Global Timber Trade - Information


China's timber trade with the USA

Statistical discrepancies in the volume of logs and sawn wood traded from the USA to China

China's timber trade with the USA
On a wood volume basis and during the last few years, annual trade in sawn wood from the USA to China as declared by the USA is less than half that which is declared by China. The discrepancy for logs is the opposite - the USA declaring more exports than China declares as imports. This would be consistent with traders seeking to minimise their exposure to tax, either through transfer pricing fraud or - if different rates of import or export tariff apply to logs and sawn wood - by misclassifying the wood being traded. So large and persistent are the discrepancies that one might expect the authorities to have noticed and to have taken action if illegality were involved.

Statistics of declared trade between China and the USA indicate that, contrary to received wisdom, most of the wood used in making the wooden furniture which China exports to the USA might not originate from forests in the USA. Recent official reports confirm this. Much of the balance may derive from illegal timber.

To guard against this, retailers should consider demanding independently audited chain of custody certificates to show the origin of the timber raw material used in making the wooden furniture which the USA imports from China. It would seem straight forward and not onerous to arrange this - particularly for those US-based enterprises whose imported furniture is based predominantly on timber from US' forests.

In addition, the customs services of China and the USA should adopt the procedures of their counterparts in most other major importing countries and declare a physical measure (e.g. weight, but not number or value) of the wooden furniture which they import/export.

In not providing such data, China and the USA increase the risk of trade fraud and also add to the difficulties of international timber resource management.

It is not clear why trade fora and other interested parties appear to condone this - the roundwood equivalent quantities are large both in absolute terms and in relation to international trade.

With international timber resource management in mind, there would be merit in subdividing customs classification codes so as to ensure that products made from rubberwood and the like - for which end-use in furniture or panelling is incidental to the decision to plant - are classified separately.

The end-use of at least some, perhaps an increasing amount, of the timber which China imports from the USA takes place within China.

It is remarkable that the cost of insurance and freight for the trade in wooden furniture from China to the USA appears to exceed the cost of manufacturing that furniture (including raw materials).

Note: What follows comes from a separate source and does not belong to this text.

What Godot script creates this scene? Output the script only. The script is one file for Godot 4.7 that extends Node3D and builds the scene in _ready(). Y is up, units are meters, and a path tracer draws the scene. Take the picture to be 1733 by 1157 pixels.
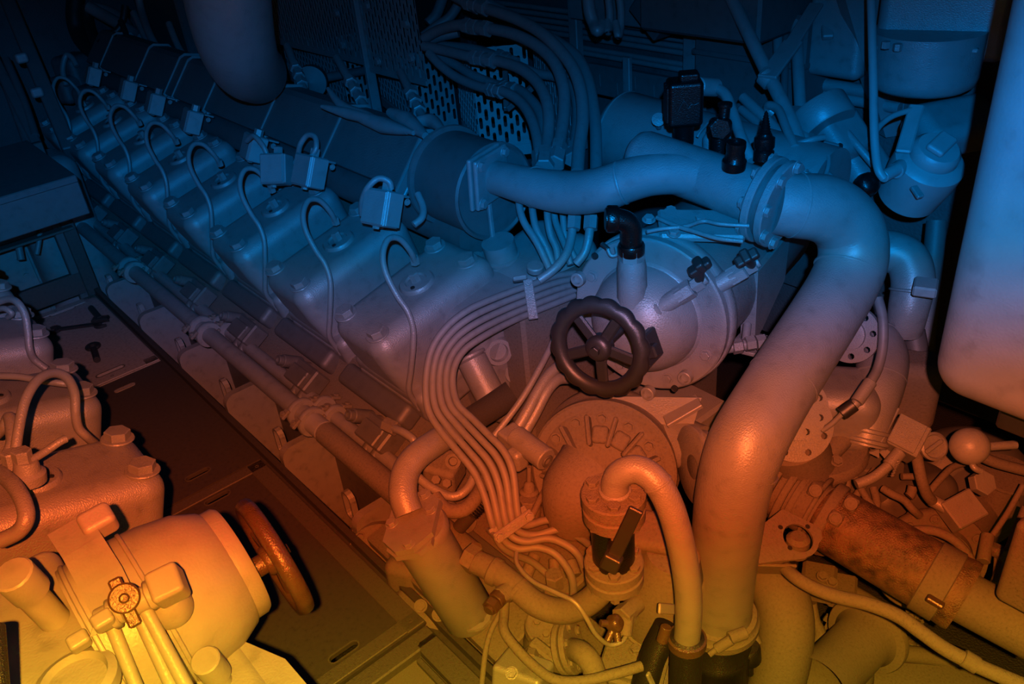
extends Node3D
# An engine room seen by coloured flash: two rows of engines with a plated walkway between them.
const FOC := 1433.0
const CX := 866.5
const CY := 578.5
const CAM := Vector3(0, 1.8, 0)
var ex := Vector3(0.75369, -0.40518, 0.51748)
var ed := Vector3(0.09089, 0.84406, 0.52850)
var ez := Vector3(-0.65091, -0.35129, 0.67299)
var M := {}
var taken := {}
var rng := RandomNumberGenerator.new()
var bolt_mesh: ArrayMesh
var socket_mesh: ArrayMesh
var nut_mesh: ArrayMesh

# ---------------------------------------------------------------- places
func ray(u: float, v: float) -> Vector3:
	var r := Vector3(u - CX, v - CY, FOC) / FOC
	return Vector3(r.dot(ex), -r.dot(ed), -r.dot(ez))
func W(u: float, v: float, d: float) -> Vector3: return CAM + ray(u, v) * d
func WX(u: float, v: float, x: float) -> Vector3:
	var r := ray(u, v)
	return CAM + r * (x / r.x)
func WY(u: float, v: float, y: float) -> Vector3:
	var r := ray(u, v)
	return CAM + r * ((y - 1.8) / r.y)
func WZ(u: float, v: float, z: float) -> Vector3:
	var r := ray(u, v)
	return CAM + r * (z / r.z)
func pts(a: Array) -> PackedVector3Array:
	var o := PackedVector3Array()
	for i in range(0, a.size(), 3): o.append(W(a[i], a[i + 1], a[i + 2]))
	return o
func frame(y: Vector3, hint := Vector3.UP) -> Basis:
	y = y.normalized()
	if absf(y.dot(hint)) > 0.98: hint = Vector3.RIGHT if absf(y.x) < 0.8 else Vector3.FORWARD
	var x := hint.cross(y).normalized()
	return Basis(x, y, x.cross(y))

# ---------------------------------------------------------------- mesh builder
class MB:
	var v := PackedVector3Array()
	var n := PackedVector3Array()
	func tri(a: Vector3, b: Vector3, c: Vector3, na: Vector3, nb: Vector3, nc: Vector3) -> void:
		if (b - a).cross(c - a).dot(na + nb + nc) > 0.0:
			v.append(a); v.append(c); v.append(b); n.append(na); n.append(nc); n.append(nb)
		else:
			v.append(a); v.append(b); v.append(c); n.append(na); n.append(nb); n.append(nc)
	func quad(a: Vector3, b: Vector3, c: Vector3, d: Vector3, nn: Vector3) -> void:
		tri(a, b, c, nn, nn, nn); tri(a, c, d, nn, nn, nn)
	func flat(a: Vector3, b: Vector3, c: Vector3, away: Vector3) -> void:
		var nn := (b - a).cross(c - a).normalized()
		if nn.dot(a - away) < 0: nn = -nn
		tri(a, b, c, nn, nn, nn)
	func add(o: MB, xf := Transform3D.IDENTITY) -> void:
		for p in o.v: v.append(xf * p)
		for q in o.n: n.append((xf.basis * q).normalized())
	# box with chamfered edges; bs holds its axes
	func box(c: Vector3, bs: Basis, size: Vector3, bev := 0.004) -> void:
		var h := size * 0.5
		bev = minf(bev, minf(h.x, minf(h.y, h.z)) * 0.9)
		var ax := [Vector3.RIGHT, Vector3.UP, Vector3.BACK]
		var P := func(s: Vector3, k: int) -> Vector3:
			var q := s * h
			for j in 3:
				if j != k: q[j] -= s[j] * bev
			return c + bs * q
		for k in 3:
			var i := (k + 1) % 3
			var j := (k + 2) % 3
			for sg in [-1.0, 1.0]:
				var cs := []
				for q in [[-1, -1], [1, -1], [1, 1], [-1, 1]]:
					var s := Vector3.ZERO
					s[k] = sg; s[i] = q[0]; s[j] = q[1]
					cs.append(P.call(s, k))
				quad(cs[0], cs[1], cs[2], cs[3], bs * (ax[k] * sg))
			for q in [[-1, -1], [1, -1], [1, 1], [-1, 1]]:
				var s0 := Vector3.ZERO
				s0[i] = q[0]; s0[j] = q[1]; s0[k] = -1
				var s1 := s0
				s1[k] = 1
				var nn: Vector3 = (bs * (ax[i] * float(q[0]) + ax[j] * float(q[1]))).normalized()
				quad(P.call(s0, i), P.call(s1, i), P.call(s1, j), P.call(s0, j), nn)
		for sx in [-1.0, 1.0]:
			for sy in [-1.0, 1.0]:
				for sz in [-1.0, 1.0]:
					var s := Vector3(sx, sy, sz)
					var nn := (bs * s).normalized()
					tri(P.call(s, 0), P.call(s, 1), P.call(s, 2), nn, nn, nn)
	# box with round edges of radius r
	func rbox(c: Vector3, bs: Basis, size: Vector3, r: float, bend = null) -> void:
		var h := size * 0.5
		var cs := []
		for k in 3:
			var l := []
			for t in [1.0, 0.668, 0.414, 0.199, 0.0]: l.append(-(h[k] - r) - r * t)
			l.append(0.0)
			for t in [0.0, 0.199, 0.414, 0.668, 1.0]: l.append(h[k] - r + r * t)
			cs.append(l)
		var inn := h - Vector3(r, r, r)
		for k in 3:
			var i := (k + 1) % 3
			var j := (k + 2) % 3
			for sg in [-1.0, 1.0]:
				var g := []
				for a in cs[i]:
					var row := []
					for b in cs[j]:
						var q := Vector3.ZERO
						q[k] = h[k] * sg; q[i] = a; q[j] = b
						var e := q.clamp(-inn, inn)
						var dn := (q - e).normalized()
						var p := e + dn * r
						if bend != null: p = bend.call(p)
						row.append([c + bs * p, bs * dn])
					g.append(row)
				for a in g.size() - 1:
					for b in g.size() - 1:
						var A = g[a][b]; var B = g[a + 1][b]; var C = g[a + 1][b + 1]; var D = g[a][b + 1]
						tri(A[0], B[0], C[0], A[1], B[1], C[1])
						tri(A[0], C[0], D[0], A[1], C[1], D[1])
	# surface of revolution; prof = [[r, h], ...] from the base outwards and up
	func lathe(o: Vector3, axis: Basis, prof: Array, seg := 28, arc := TAU, from := 0.0) -> void:
		var sn := []
		for i in prof.size() - 1:
			sn.append(Vector2(prof[i + 1][1] - prof[i][1], prof[i][0] - prof[i + 1][0]).normalized())
		for i in prof.size() - 1:
			var n0: Vector2 = sn[i]
			var n1: Vector2 = sn[i]
			if i > 0 and sn[i].dot(sn[i - 1]) > 0.72: n0 = (sn[i] + sn[i - 1]).normalized()
			if i < prof.size() - 2 and sn[i].dot(sn[i + 1]) > 0.72: n1 = (sn[i] + sn[i + 1]).normalized()
			for s in seg:
				var a0 := from + arc * s / seg
				var a1 := from + arc * (s + 1) / seg
				var d0 := Vector3(cos(a0), 0, sin(a0))
				var d1 := Vector3(cos(a1), 0, sin(a1))
				var up := Vector3.UP
				var A := o + axis * (d0 * float(prof[i][0]) + up * float(prof[i][1]))
				var B := o + axis * (d1 * float(prof[i][0]) + up * float(prof[i][1]))
				var C := o + axis * (d1 * float(prof[i + 1][0]) + up * float(prof[i + 1][1]))
				var D := o + axis * (d0 * float(prof[i + 1][0]) + up * float(prof[i + 1][1]))
				var nA := axis * (d0 * n0.x + up * n0.y)
				var nB := axis * (d1 * n0.x + up * n0.y)
				var nC := axis * (d1 * n1.x + up * n1.y)
				var nD := axis * (d0 * n1.x + up * n1.y)
				if prof[i][0] > 1e-6: tri(A, B, C, nA, nB, nC)
				if prof[i + 1][0] > 1e-6: tri(A, C, D, nA, nC, nD)
	# tube through points; r a number or one radius per point
	func tube(p: PackedVector3Array, r, sides := 16, sub := 6, caps := true) -> void:
		var c := PackedVector3Array()
		var rr := PackedFloat32Array()
		var m := p.size()
		for i in m - 1:
			var p0 := p[maxi(i - 1, 0)]
			var p3 := p[mini(i + 2, m - 1)]
			var ra: float = r if not (r is Array) else r[i]
			var rb: float = r if not (r is Array) else r[i + 1]
			for s in sub:
				var t := float(s) / sub
				c.append(p[i].cubic_interpolate(p[i + 1], p0, p3, t))
				rr.append(lerpf(ra, rb, t))
		c.append(p[m - 1])
		rr.append(r if not (r is Array) else r[m - 1])
		var up := Vector3.ZERO
		var prev := []
		for i in c.size():
			var tn := (c[mini(i + 1, c.size() - 1)] - c[maxi(i - 1, 0)]).normalized()
			if up == Vector3.ZERO:
				up = tn.cross(Vector3(0.31, 0.77, 0.55)).normalized()
			up = (up - tn * up.dot(tn)).normalized()
			var sd := tn.cross(up)
			var row := []
			for k in sides + 1:
				var a := TAU * k / sides
				var d := up * cos(a) + sd * sin(a)
				row.append([c[i] + d * rr[i], d])
			if i > 0:
				for k in sides:
					tri(prev[k][0], prev[k + 1][0], row[k + 1][0], prev[k][1], prev[k + 1][1], row[k + 1][1])
					tri(prev[k][0], row[k + 1][0], row[k][0], prev[k][1], row[k + 1][1], row[k][1])
			if caps and (i == 0 or i == c.size() - 1):
				var nn := -tn if i == 0 else tn
				for k in sides: tri(c[i], row[k][0], row[k + 1][0], nn, nn, nn)
			prev = row
	# polygon (x, y) given thickness t along z of xf
	func prism(poly: PackedVector2Array, xf: Transform3D, t: float, rim := -1) -> void:
		var ix := Geometry2D.triangulate_polygon(poly)
		for z in [-0.5, 0.5]:
			var nn: Vector3 = (xf.basis * Vector3(0, 0, signf(z))).normalized()
			for i in range(0, ix.size(), 3):
				var q := []
				for k in 3: q.append(xf * Vector3(poly[ix[i + k]].x, poly[ix[i + k]].y, t * z))
				tri(q[0], q[1], q[2], nn, nn, nn)
		var sg := -1.0 if Geometry2D.is_polygon_clockwise(poly) else 1.0
		for i in poly.size():
			var a := poly[i]
			var b := poly[(i + 1) % poly.size()]
			if a.distance_to(b) < 1e-6: continue
			var e := (b - a).normalized()
			var nn := (xf.basis * Vector3(e.y, -e.x, 0) * sg).normalized()
			quad(xf * Vector3(a.x, a.y, -t / 2), xf * Vector3(b.x, b.y, -t / 2), xf * Vector3(b.x, b.y, t / 2), xf * Vector3(a.x, a.y, t / 2), nn)
	func mesh() -> ArrayMesh:
		var a := []
		a.resize(Mesh.ARRAY_MAX)
		a[Mesh.ARRAY_VERTEX] = v
		a[Mesh.ARRAY_NORMAL] = n
		var m := ArrayMesh.new()
		m.add_surface_from_arrays(Mesh.PRIMITIVE_TRIANGLES, a)
		return m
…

The chart above is prepared from data derived from official trade statistics. The unit import price of the EU's imports of wooden furniture from China is used as a proxy for the USA's imports of such furniture. Where appropriate, unit import prices for other timber products have been estimated in a similar manner. Factors to convert derived wood volume to roundwood equivalent volume have been assumed for manufactured items.

The ratio between import value and the export value for the declared trade in wooden furniture from China to the USA is rising and considerably greater than the corresponding ratio for trade from China to the EU (mainly the UK), Hong Kong and Japan (the three regions/countries which, with the USA, account for the great majority of China's wooden furniture exports).

The ratio would vary with, for example, the quality of wooden furniture imported, the cost of transportation (/availability of containers) and the extent of transfer pricing fraud.

The "pie" chart above indicates that this potential fraud might represent a percentage of the retail price (of that wooden furniture when sold in the USA) that is not only high but also rather greater than that of any illegal timber in the furniture.

However, this argument is perhaps counterintuitive given not only that the discrepancy is persistent over time and across different types of furniture but also that one might expect reputable authorities in both China and the USA to have taken steps to minimise any transfer pricing fraud (if they had identified the discrepancy).

The capacity of China's furniture manufacturers is expanding, some perhaps in a speculative manner, and is likely to exceed demand in export markets given that the authorities in the USA are in the final stages of confirming the imposition of anti-dumping duties. Differences in financial accountability between China and countries to which it exports may make it easier to maintain excess capacity (whether in wooden furniture, plywood or paper manufacture) in China than in those countries, increasing China's likelihood of gaining market share relative to manufacturers in those countries.